If one of the many benefits of watching movies from all across the globe is getting a view of lands and people in countries you’ve never visited then a director like Jafar Panahi are especially crucial to the international cinema scene because of his refusal to engage in traveloguing and instead present a more convincing, compelling and immersive, ground level, day to day image of his country. As with his previous narrative feature, 2018’s 3 Faces, his newest, No Bears, leaves the urban interiors that have marked so much of his work since his official ban on filmmaking by the Iranian government in favor of the countryside and its small town population.

No Bears concerns a filmmaker–Panahi playing himself–who has traveled to a village near Iran’s border with Turkey in order to direct a movie. Since both the real Panahi and the version in the film has been forbidden from leaving the country, he’s set up an unreliable internet connection in a room rented from a local to remotely direct a movie that’s being shot on the other side. Most of Panahi’s post-ban work has been similarly reality-based but No Bears might be more explicitly about his legal situation than any of his films yet. It’s not just that the logistics of it all play into the plot; the entire movie revolves around and focuses in on this feeling of being trapped by invisible forces.

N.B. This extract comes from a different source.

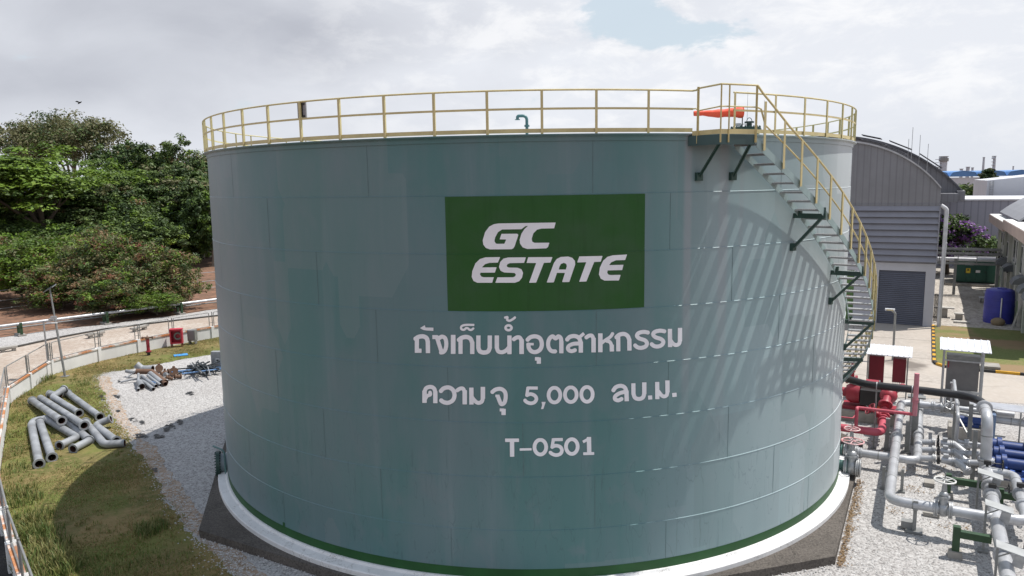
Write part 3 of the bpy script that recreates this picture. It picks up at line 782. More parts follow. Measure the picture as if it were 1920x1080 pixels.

Panahi’s humility being one of his greatest strengths, though, it would be unlike him to make a movie that’s entirely about himself, even if that is often the entry point. As in 3 Faces, he soon finds himself embroiled in local disputes and politics, attempting to remain a passive observer but eventually acknowledging the power that his relative wealth, privilege and notoriety afford him and succumbing to his own internal decency. And–again like in 3 Faces but also as with many of his films going back at least to 2000’s The Circle–his concern is chiefly with the plight of Iranian women. This time, a casual photograph Panahi took in the village may prove the undoing of a girl who has been betrothed to an older man since she was born.

That’s a devastating situation to even consider and Panahi treats it with the weight it requires. But No Bears is also replete with the kind of humanistic, slice of life comedy at which the director has long excelled. The pettiness and grudges that are the hallmark of any close knit small town are the source of loving humor.

As with so many great artists, Panahi truly does love people, even as he makes his nonplussed opposition to some of their ways and traditions gently clear. Even his economical shooting style of long, handheld takes speaks to his resistance to imposing too much of his own point of view on the men, women and children whose story he’s trying his best to tell. No Bears is another subtly momentous entry in the curious and humbly optimistic filmography of one of our greatest working directors.